LES FEMMES DE LA RÉVOLUTION

I

II. — INFLUENCE DES FEMMES AU DIX-HUITIÈME SIÈCLE. - MATERNITÉ.

 

 

Tout le monde a remarqué la fécondité singulière des années 1768, 1769 et 1770, si riches en enfants de génie, ces années qui produisent les Bonaparte, les Fourier, les Saint-Simon, les Chateaubriand, les de Maistre, les Walter Scott, les Cuvier, les Geoffroy Saint-Hilaire, les Bichat, les Ampère, un incroyable Bot d'inventeurs dans les sciences.

Une autre époque, antérieure de dix ans (vers 1760), n'est pas moins étonnante. C'est celle qui donna la génération héroïque qui féconda de son sang le premier sillon de la liberté, celle qui, de ce sang fécond, a fait et doué la Patrie ; c'est la Gironde et la Montagne, les Roland et les Robespierre, les Vergniaud et les Danton, les Camille Desmoulins ; c'est la génération pure, héroïque et sacrifiée qui forma les armées invincibles de la République, les Kléber et tant d'autres.

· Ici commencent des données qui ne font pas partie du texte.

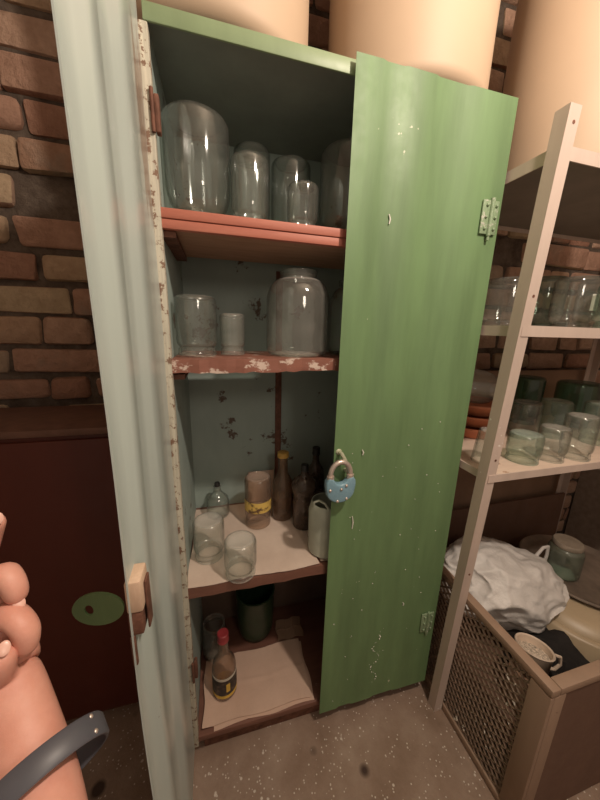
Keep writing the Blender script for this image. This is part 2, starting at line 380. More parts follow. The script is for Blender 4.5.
# shelves: boards of different depth, warped, with their lips
def plank(name, mat, x0, x1, y0, y1, zt, th, parent, warp=0.0, jag=0.0, seedv=0, nx=24, ny=6):
    b = B(); rnd = random.Random(seedv)
    grid = {}
    for i in range(nx + 1):
        jf = rnd.uniform(-jag, jag); jz = rnd.uniform(-jag, jag) * .8
        for j in range(ny + 1):
            x = x0 + (x1 - x0) * i / nx; y = y0 + (y1 - y0) * j / ny
            if j == 0: y += jf
            zz = zt + warp * (1 - j / ny) * math.sin(PI * i / nx)
            grid[i, j, 1] = b.verts.new((x, y, zz)); grid[i, j, 0] = b.verts.new((x, y, zz - th + (jz if j == 0 else 0)))
    for i in range(nx):
        for j in range(ny):
            b.faces.new((grid[i, j, 1], grid[i + 1, j, 1], grid[i + 1, j + 1, 1], grid[i, j + 1, 1]))
            b.faces.new((grid[i, j, 0], grid[i, j + 1, 0], grid[i + 1, j + 1, 0], grid[i + 1, j, 0]))
        b.faces.new((grid[i, 0, 0], grid[i + 1, 0, 0], grid[i + 1, 0, 1], grid[i, 0, 1]))
        b.faces.new((grid[i, ny, 0], grid[i, ny, 1], grid[i + 1, ny, 1], grid[i + 1, ny, 0]))
    for j in range(ny):
        b.faces.new((grid[0, j, 0], grid[0, j, 1], grid[0, j + 1, 1], grid[0, j + 1, 0]))
        b.faces.new((grid[nx, j, 0], grid[nx, j + 1, 0], grid[nx, j + 1, 1], grid[nx, j, 1]))
    return obj(name, b, mat, parent, smooth=False)
S1, S2, S3, S4 = 1.5345, 1.239, 0.640, 0.0985
sh1 = plank('shelf', RAWWOOD, .004, W - .004, .022, .265, S1, .034, cab, 0, .001, 1); sh1['label'] = 'top wooden shelf with red painted double lip'
b = B(); box(b, .004, W - .004, .004, .0215, S1 - .0175, S1 + .001, .002); obj('shelf_lip', b, REDWOOD, sh1)
b = B(); box(b, .004, W - .004, .006, .0215, S1 - .036, S1 - .0185, .002); obj('shelf_lip', b, REDWOOD, sh1)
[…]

La richesse de ces deux moments, ce luxe singulier de forces qui surgissent tout à coup, est-ce un hasard ? Selon nous, il n'y a nul hasard en ce monde.

Non, la cause naturelle et très-simple du phénomène, c'est la sève exubérante dont ce moment déborda.

La première date (1760 environ), c'est l'aube de Rousseau, le commencement de son influence, au premier et puissant effet du livre d'Émile, la vive émotion des mères qui veulent allaiter et se serrent au berceau de leur enfant.

La seconde date est le triomphe des idées du siècle, non-seulement par la connaissance universelle de Rousseau, mais par la victoire prévue de ses idées dans les lois, par les grands procès de Voltaire, par ses sublimes défenses de Sirven, Calas et la Barre. Les femmes se turent, se recueillirent sous ces émotions puissantes, elles couvèrent le salut à venir. Les enfants à cette heure portent tous un signe au front.

Puissantes générations sorties des hautes pensées d'un amour agrandi, conçues de la flamme du ciel, nées du moment sacré, trop court, où la femme, à travers la passion, entrevit, adora l'Idée.

Le commencement fut beau. Elles entrèrent dans les pensées nouvelles par celle de l'éducation, par les espérances, les vœux de la maternité, par toutes les questions que l'enfant soulève dès sa naissance en un cœur de femme, que dis-je ? dans un cœur de fille. bien longtemps avant l'enfant : Ah ! qu'il soit heureux, cet enfant ! qu'il soit bon et grand ! qu'il soit libre !... Sainte liberté antique, qui fis les héros, mon fils vivra-t-il dans ton ombre ?... Voilà les pensées des femmes, et voilà pourquoi dans ces places, dans ces jardins où l'enfant joue sous les yeux de sa mère ou de sa sœur, vous les voyez rêver et lire... Quel est ce livre que la jeune fille, à votre approche, a si vite caché dans son sein ? Quelque roman ? l'Héloïse ? Non, plutôt les Vies de Plutarque, ou le Contrat social.

La puissance des salons, le charme de la conversation, furent alors, quoi qu'on ait dit, secondaires dans l'influence des femmes. Elles avaient eu cos moyens au siècle de Louis XIV. Ce qu'elles eurent de plus au dix-huitième, et qui les rendit invincibles, fut l'amour enthousiaste, la rêverie solitaire des grandes idées, et la volonté d'être mères, dans toute l'extension et la gravité de ce mot.

Les spirituels commérages de madame Geoffrin, les monologues éloquents de madame de Staël, le charme de la société d'Auteuil, de madame Helvétius ou de madame Récamier, n'auraient pas changé le monde, encore moins les femmes scribes, la plume infatigable de madame de Genlis.

Ce qui, dès le milieu du siècle, changea toute la situation, c'est qu'en ces premières lueurs de l'aurore d'une nouvelle foi, au cœur des femmes, au sein des mères, se rencontrèrent deux étincelles : humanité, maternité.

Et de ces deux étincelles, ne nous en étonnons pas, sortit un flot brûlant d'amour et de féconde passion, une maternité surhumaine.